Credo che sia utile riscoprire la spiritualità non come un luogo dove trovare risposte, ma dove iniziare a farsi le domande giuste. Gesù non è la risposta, ma è la domanda, è colui che ci interroga e provoca. Sta poi a noi, insieme ad altre persone (comunità), trovare le risposte; ed è per questo che sono necessarie relazioni positive facilitanti e felicitanti.
L’altro non è ostacolo alla mia felicità, ma è condizione necessaria. Dio non salva individui o singoli, salva sempre un popolo.
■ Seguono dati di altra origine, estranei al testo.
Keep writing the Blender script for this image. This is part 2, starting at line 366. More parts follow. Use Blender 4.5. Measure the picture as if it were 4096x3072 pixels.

L’ipotetica alleanza tra Spiritualità cristiana e Coaching, proposta nel testo, come può divenire una risorsa in grado di promuovere relazioni sane e costruttive, nell’ambito della scuola e in particolare durante l’ora di Religione, per rispondere al dramma sociale della solitudine e delle relazioni tossiche? Quali scenari si possono aprire e quali contributi può offrire l’insegnante di religione sul tema della relazione?

Credo che il Coaching possa essere uno strumento efficace, per esempio, per aiutare i ragazzi/e ad orientarsi verso una formazione più allineata alla propria vocazione (al di là dei possibili sbocchi lavorativi).
Per quanto riguarda la dimensione cristiana, ricordo che il Catechismo della Chiesa Cattolica così dice: n.1803 «Tutto quello che è vero, nobile, giusto, puro, amabile, onorato, quello che è virtù e merita lode, tutto questo sia oggetto dei vostri pensieri» (Fil 4,8).
La virtù è una disposizione abituale e ferma a fare il bene. Essa consente alla persona, non soltanto di compiere atti buoni, ma di dare il meglio di sé. Con tutte le proprie energie sensibili e spirituali la persona virtuosa tende verso il bene; lo ricerca e lo sceglie in azioni concrete: «Il fine di una vita virtuosa consiste nel divenire simili a Dio».

Quanto educhiamo le nuove generazioni a riconoscere le proprie energie sensibili e spirituali da mettere al servizio del Bene?
Il Coaching è uno degli strumenti che abbiamo a disposizione per farlo.